Drive, monkey, drive!
User Avatar
Member
13 posts
Joined: Sept. 2011
Offline
What I meant by in the past is that with gaming cards having so much power, most companies I deal with have embraced them and don't require dedicated high-end cards, particularly since many times the hardware is the same and the mfr are just throttling them down artificially.

This machine does great with very large/complex scenes in Vue, zbrush, max, city engine, etc. That is why I am thrown by an application that seems to be a max competitor, but also seems to require monster cards.

It looks like SOME folks have it running on lesser hardware, so maybe there is hope, but I am loathe to do a whole lot of rolling back of drivers precisely because of how many very high end pieces of graphics software run very well together on it now.
User Avatar
Member
21 posts
Joined: Dec. 2007
Offline
And as you may have gleaned here, many people ARE running Houdini fine on “game cards”.

One of my workstations runs a Geforce 460. The free Houdini Escape has run fine on at least eight machines I've installed it on over time.
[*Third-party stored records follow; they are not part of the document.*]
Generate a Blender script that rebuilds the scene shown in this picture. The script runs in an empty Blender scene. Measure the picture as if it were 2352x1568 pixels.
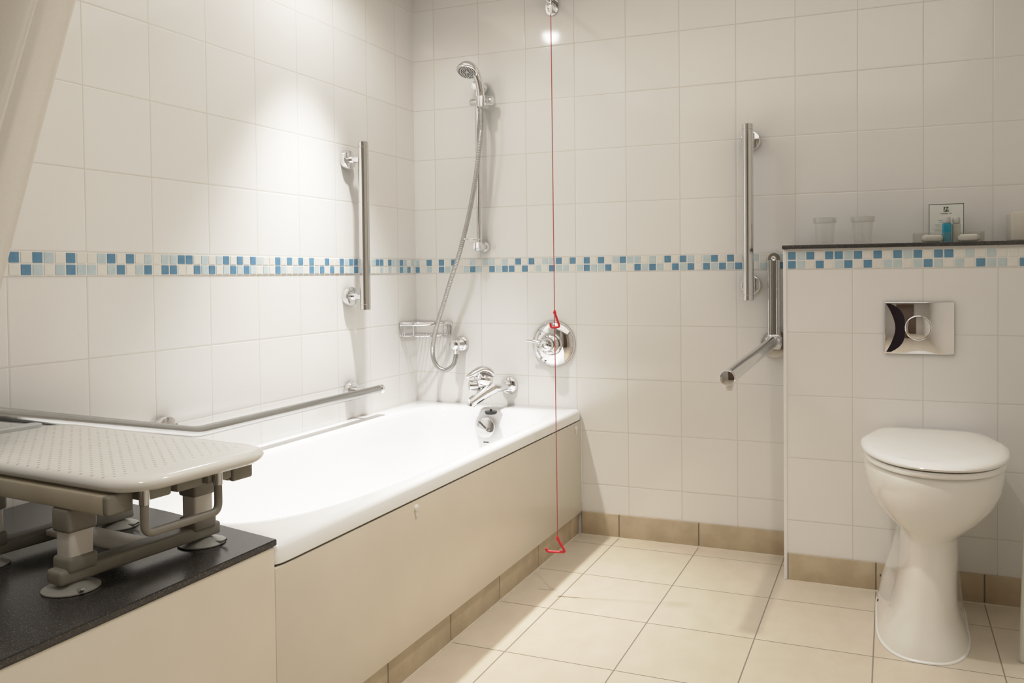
import bpy, bmesh, math, random
from mathutils import Vector, Matrix
random.seed(7)
C = bpy.context.scene.collection
V = Vector
PI = math.pi

# ------------------------------------------------------------------ helpers
def obj(name, bm, mats, parent=None, loc=None, angle=35, smooth=True):
    me = bpy.data.meshes.new(name)
    bmesh.ops.recalc_face_normals(bm, faces=bm.faces)
    bm.to_mesh(me); bm.free()
    for m in (mats if isinstance(mats, (list, tuple)) else [mats]):
        me.materials.append(m)
    if smooth:
        me.polygons.foreach_set('use_smooth', [True] * len(me.polygons))
        me.set_sharp_from_angle(angle=math.radians(angle))
    o = bpy.data.objects.new(name, me)
    C.objects.link(o)
    if parent: o.parent = parent
    if loc: o.location = loc
    return o

def tag(o, label=None, cat=None, group=None, kind=None):
    if label: o['label'] = label
    if cat: o['category'] = cat
    if group: o['group'] = group
    if kind: o['kind'] = kind
    return o

def thing(name, label, cat, loc=(0, 0, 0), rotz=0, group=None):
    o = bpy.data.objects.new(name, None)
    C.objects.link(o)
    o.empty_display_size = 0.05
    o.location = loc; o.rotation_euler = (0, 0, rotz)
    return tag(o, label, cat, group)

def box(bm, x0, x1, y0, y1, z0, z1, bev=0, seg=2, mi=0):
    vs = [bm.verts.new((x, y, z)) for z in (z0, z1) for y in (y0, y1) for x in (x0, x1)]
    fs = [bm.faces.new([vs[i] for i in q]) for q in
          ((0, 2, 3, 1), (4, 5, 7, 6), (0, 1, 5, 4), (2, 6, 7, 3), (0, 4, 6, 2), (1, 3, 7, 5))]
    for f in fs: f.material_index = mi
    if bev:
        es = list({e for f in fs for e in f.edges})
        r = bmesh.ops.bevel(bm, geom=es, offset=bev, segments=seg, profile=0.5, affect='EDGES')
        for f in r['faces']: f.material_index = mi
    return bm

def nbox(*a, **k):
    return box(bmesh.new(), *a, **k)

def frame(axis):
    axis = V(axis).normalized()
    h = V((0, 0, 1)) if abs(axis.z) < 0.9 else V((1, 0, 0))
    u = axis.cross(h).normalized()
    return u, axis.cross(u).normalized(), axis

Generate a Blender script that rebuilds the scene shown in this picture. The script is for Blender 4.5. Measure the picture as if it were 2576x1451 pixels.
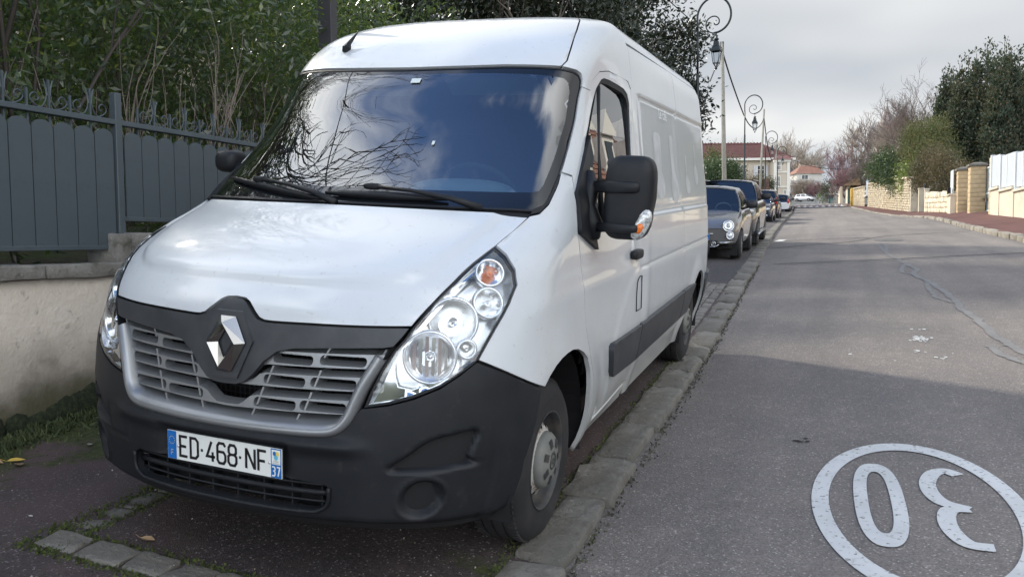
import bpy, bmesh, math, random
import numpy as np
from mathutils import Vector, Matrix
from mathutils.geometry import delaunay_2d_cdt
random.seed(7); RNG = np.random.default_rng(7)
for o in list(bpy.data.objects): bpy.data.objects.remove(o)
SC = bpy.context.scene
COL = SC.collection
rad = math.radians

# ------------------------------------------------------------------ camera
CAMLOC = Vector((2.08520771, -2.31165423, 1.24970417))
C_R = Vector((0.93340952, 0.35869592, -0.00915996)).normalized()
C_F = Vector((-0.35858739, 0.93161409, -0.05924747)).normalized()
C_U = C_R.cross(C_F).normalized()
cam = bpy.data.cameras.new('camera'); camo = bpy.data.objects.new('camera', cam); COL.objects.link(camo)
camo.matrix_world = Matrix(((C_R.x, C_U.x, -C_F.x, CAMLOC.x), (C_R.y, C_U.y, -C_F.y, CAMLOC.y), (C_R.z, C_U.z, -C_F.z, CAMLOC.z), (0, 0, 0, 1)))
FP = 2018.044
cam.sensor_width = 36; cam.lens = FP / 2576 * 36; cam.clip_start = .05; cam.clip_end = 3000
SC.camera = camo
# ------------------------------------------------------------------ light
SUN_AZ, SUN_EL = 62, 36          # degrees left of the street's direction, height
sd = Vector((-math.sin(rad(SUN_AZ)) * math.cos(rad(SUN_EL)), math.cos(rad(SUN_AZ)) * math.cos(rad(SUN_EL)), math.sin(rad(SUN_EL))))
sl = bpy.data.lights.new('sun', 'SUN'); sl.energy = 2.2; sl.angle = rad(4); sl.color = (1, .92, .78)
so = bpy.data.objects.new('sun', sl); COL.objects.link(so); so.rotation_euler = (-sd).to_track_quat('-Z', 'Y').to_euler()
W = bpy.data.worlds.new('World'); SC.world = W; W.use_nodes = True
nt = W.node_tree; nt.nodes.clear(); N = nt.nodes.new; L = nt.links.new
out = N('ShaderNodeOutputWorld'); bg = N('ShaderNodeBackground'); sky = N('ShaderNodeTexSky'); sky.sky_type = 'NISHITA'; sky.sun_disc = False
sky.sun_elevation = rad(SUN_EL); sky.sun_rotation = rad(-SUN_AZ) ; sky.air_density = 1.0; sky.dust_density = .2; sky.ozone_density = 2.5
geo = N('ShaderNodeTexCoord'); sep = N('ShaderNodeSeparateXYZ'); L(geo.outputs['Generated'], sep.inputs[0])
def wm(op, a, b=None, c=None):
    n = N('ShaderNodeMath'); n.operation = op
    for i, v in enumerate((a, b, c)):
        if v is None: continue
        if isinstance(v, (int, float)): n.inputs[i].default_value = v
        else: L(v, n.inputs[i])
    return n.outputs[0]
# cloud deck: noise on a plane far overhead, seen in perspective, closing up towards the horizon
zc = wm('MAXIMUM', sep.outputs[2], 0.0); zz = wm('ADD', zc, .16)
px_ = wm('DIVIDE', sep.outputs[0], zz); py_ = wm('DIVIDE', sep.outputs[1], zz)
cb = N('ShaderNodeCombineXYZ'); L(px_, cb.inputs[0]); L(py_, cb.inputs[1]); cb.inputs[2].default_value = 3.1
n1 = N('ShaderNodeTexNoise'); n1.inputs['Scale'].default_value = 1.7; n1.inputs['Detail'].default_value = 7; n1.inputs['Roughness'].default_value = .5; n1.inputs['Distortion'].default_value = .5; L(cb.outputs[0], n1.inputs[0])
n2 = N('ShaderNodeTexNoise'); n2.inputs['Scale'].default_value = .65; n2.inputs['Detail'].default_value = 3; n2.inputs['Roughness'].default_value = .45; L(cb.outputs[0], n2.inputs[0])
cov = wm('ADD', n1.outputs[0], wm('MULTIPLY', wm('SUBTRACT', .62, zc), .55))
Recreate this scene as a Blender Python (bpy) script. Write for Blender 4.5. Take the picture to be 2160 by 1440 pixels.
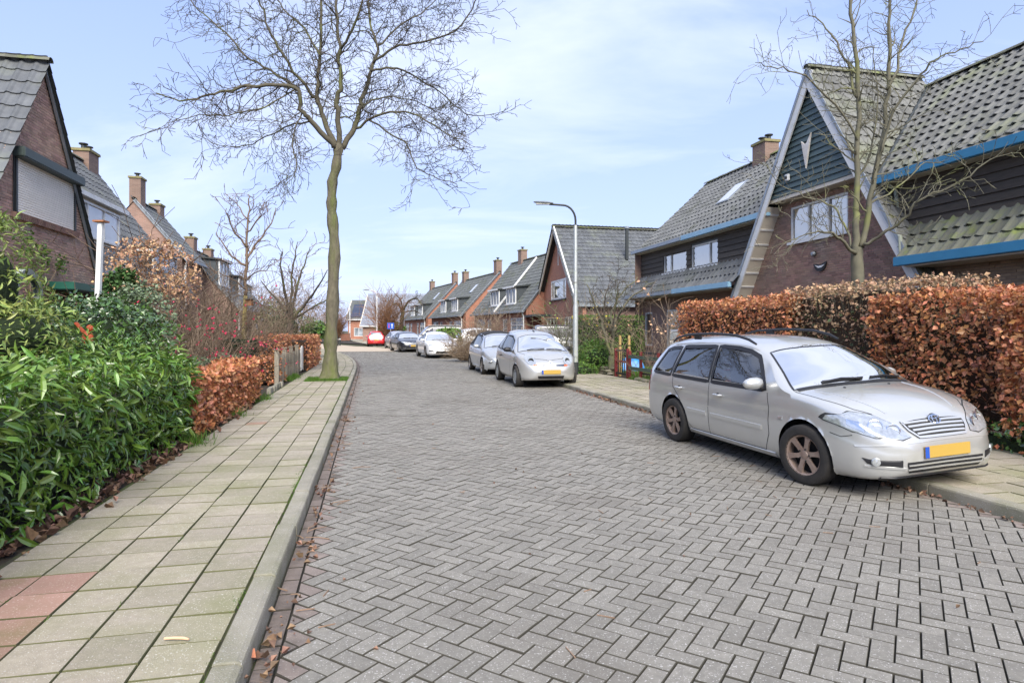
import bpy, bmesh, math, random
import numpy as np
from mathutils import Vector, Matrix
from mathutils.bvhtree import BVHTree

for o in list(bpy.data.objects): bpy.data.objects.remove(o)
random.seed(7); RNG = np.random.default_rng(7)
PI = math.pi
SC = bpy.context.scene
COL = SC.collection

# ------------------------------------------------------------------ camera
CAM_H = 1.53
F_PX = 1334.0
cam_d = bpy.data.cameras.new('camera'); cam = bpy.data.objects.new('camera', cam_d); COL.objects.link(cam)
cam.location = (0, 0, CAM_H); cam.rotation_euler = (PI/2, 0, 0)
cam_d.sensor_width = 36; cam_d.lens = 36*F_PX/2160; cam_d.shift_y = -23/2160
cam_d.clip_start = 0.05; cam_d.clip_end = 3000
SC.camera = cam

# ------------------------------------------------------------------ world and sun
SUN_EL, SUN_AZ = math.radians(42), math.radians(170)   # azimuth clockwise from +Y (view direction)
w = bpy.data.worlds.new('World'); SC.world = w; w.use_nodes = True
nt = w.node_tree; N = nt.nodes; L = nt.links
bg = N['Background']; bg.inputs['Strength'].default_value = 0.115
sky = N.new('ShaderNodeTexSky'); sky.sky_type = 'NISHITA'; sky.sun_disc = False
sky.sun_elevation = SUN_EL; sky.sun_rotation = SUN_AZ; sky.air_density = 1.0; sky.dust_density = 1.2; sky.ozone_density = 3.5
tc = N.new('ShaderNodeTexCoord')
sep = N.new('ShaderNodeSeparateXYZ'); L.new(tc.outputs['Generated'], sep.inputs[0])
# thin high cloud: project the direction on a layer overhead
mx = N.new('ShaderNodeMath'); mx.operation = 'MAXIMUM'; mx.inputs[1].default_value = 0.03; L.new(sep.outputs['Z'], mx.inputs[0])
ad = N.new('ShaderNodeMath'); ad.operation = 'ADD'; ad.inputs[1].default_value = 0.18; L.new(mx.outputs[0], ad.inputs[0])
dv = N.new('ShaderNodeVectorMath'); dv.operation = 'DIVIDE'; L.new(tc.outputs['Generated'], dv.inputs[0])
cb = N.new('ShaderNodeCombineXYZ')
for k in range(3): L.new(ad.outputs[0], cb.inputs[k])
L.new(cb.outputs[0], dv.inputs[1])
mp = N.new('ShaderNodeMapping'); mp.inputs['Scale'].default_value = (0.55, 1.0, 0.3); mp.inputs['Rotation'].default_value = (0, 0, 0.5); mp.inputs['Location'].default_value = (24.27, 15.56, 1.684)
L.new(dv.outputs[0], mp.inputs[0])
ns = N.new('ShaderNodeTexNoise'); ns.inputs['Scale'].default_value = 1.15; ns.inputs['Detail'].default_value = 7; ns.inputs['Roughness'].default_value = 0.55; ns.inputs['Distortion'].default_value = 0.5
L.new(mp.outputs[0], ns.inputs['Vector'])
cr = N.new('ShaderNodeValToRGB'); cr.color_ramp.elements[0].position = 0.47; cr.color_ramp.elements[0].color = (0.04, 0.04, 0.04, 1)
cr.color_ramp.elements[1].position = 0.78; cr.color_ramp.elements[1].color = (0.85, 0.85, 0.85, 1)
L.new(ns.outputs['Fac'], cr.inputs[0])
mixc = N.new('ShaderNodeMixRGB'); mixc.inputs[2].default_value = (6.6, 6.9, 7.7, 1)
tint = N.new('ShaderNodeMixRGB'); tint.inputs[0].default_value = 0.62; tint.inputs[2].default_value = (2.5, 3.5, 6.7, 1); L.new(sky.outputs[0], tint.inputs[1])
L.new(cr.outputs[0], mixc.inputs[0]); L.new(tint.outputs[0], mixc.inputs[1])
# haze whitening low in the sky
hz = N.new('ShaderNodeMapRange'); hz.inputs['From Min'].default_value = 0.0; hz.inputs['From Max'].default_value = 0.55; hz.inputs['To Min'].default_value = 0.55; hz.inputs['To Max'].default_value = 0.0
L.new(sep.outputs['Z'], hz.inputs[0])
mixh = N.new('ShaderNodeMixRGB'); mixh.inputs[2].default_value = (4.5, 5.05, 7.1, 1)
L.new(hz.outputs[0], mixh.inputs[0]); L.new(mixc.outputs[0], mixh.inputs[1]); L.new(mixh.outputs[0], bg.inputs['Color'])
sd = bpy.data.lights.new('sun', 'SUN'); sd.energy = 4.0; sd.angle = math.radians(45); sd.color = (1.0, 0.94, 0.83)
sun = bpy.data.objects.new('sun', sd); COL.objects.link(sun)
sun.rotation_euler = Vector((math.sin(SUN_AZ)*math.cos(SUN_EL), math.cos(SUN_AZ)*math.cos(SUN_EL), math.sin(SUN_EL))).to_track_quat('Z', 'Y').to_euler()
SC.view_settings.view_transform = 'Standard'; SC.view_settings.look = 'None'; SC.view_settings.gamma = 1.0
SC.view_settings.exposure = 0.8
SC.render.engine = 'CYCLES'
SC.cycles.use_denoising = True; SC.cycles.max_bounces = 6; SC.cycles.transparent_max_bounces = 12
SC.cycles.caustics_reflective = False; SC.cycles.caustics_refractive = False
SC.cycles.use_adaptive_sampling = True; SC.cycles.adaptive_threshold = 0.02

# ------------------------------------------------------------------ frames of reference
TH = math.atan(0.223)                        # the street runs this far left of the view direction
NX = Vector((math.cos(TH), math.sin(TH), 0)) # across the street, to the right
TX = Vector((-math.sin(TH), math.cos(TH), 0))# along the street, away
def ST(p, v, z=0.0): return NX*p + TX*v + Vector((0, 0, z))
def at(x, y, Z):     return Vector(((x-1080)/F_PX*Z, Z, CAM_H + (697-y)/F_PX*Z))
def pv(P):           return (P.dot(NX), P.dot(TX))
def bend(v):         return -0.0039*max(0.0, v-23.5)**2
KL, KR, BL, BR = -0.53, 5.05, -2.20, 7.42    # kerb lines and garden borders, across the street
PAVE = 0.10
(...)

Most with older-to-ancient Nvidia cards (note: really old boxes do not cut it as Houdini render nodes :-).

You may want to check another active thread in this forum regarding environment variables that may fix the particular problems you are encountering. He's having issues with a ATI card, but the fix may be similar.

Best of luck.

phloog
What I meant by in the past is that with gaming cards having so much power, most companies I deal with have embraced them and don't require dedicated high-end cards, particularly since many times the hardware is the same and the mfr are just throttling them down artificially.
Christopher Stewart
Vancouver, BC
3D | VFX | IT
User Avatar
Member
13 posts
Joined: Sept. 2011
Offline
Yeah, i haven't given up yet. What makes me think that the card is fine - other than it works on other apps, is WHEN the glitches happen. I can make a scene of one sphere and it happens. I can make a scene of a sphere converted to a fluid and dripping over a torus and it works fine and fast. The UI is flaking out, regardless of volume of polys.

Edit: also, I agree about old machines and ANY high end package. I always dream that the next machine takes over and the old becomes a farm machine…but I end up with the new machine and a lot of idle old boxes taking up space
User Avatar
Member
21 posts
Joined: Dec. 2007
Offline
http://www.sidefx.com/index.php?option=com_forum&Itemid=172&page=viewtopic&t=23072 [sidefx.com] was the thread I mentioned. Perhaps that environment variable might help you out too (I know not what it does, but it's yet another path to check).

As for old machines. I upgraded two recently to 4.3Ghz/16gig, including water cooling, for about $440.00 each.

So what if the CDRom drive is from the 90's and the graphics card would struggle with Doom, it renders good :-).
Christopher Stewart
Vancouver, BC
3D | VFX | IT
User Avatar
Member
13 posts
Joined: Sept. 2011
Offline
I'm currently on that thread, actually….I tried one, but also did some driver work…since it's an intermittent issue I won't know if it worked for a while, and if it DOES work I won't know if it's the driver or the other….not very scientific of me, I'm afraid.
User Avatar
Member
299 posts
Joined: Jan. 2010
Offline
I think some captcha for the sign up process to the forum would be a good idea
Drive, monkey, drive!
User Avatar
Member
102 posts
Joined: May 2006
Offline
I think some captcha for the sign up process to the forum would be a good idea

+1
User Avatar
Member
7899 posts
Joined: July 2005
Offline
Erik_JE
I think some captcha for the sign up process to the forum would be a good idea

There is. From what we can tell in the server logs, the automated spammers come by and fail to create the account. However, it then gets passed along to some human that creates the account for them.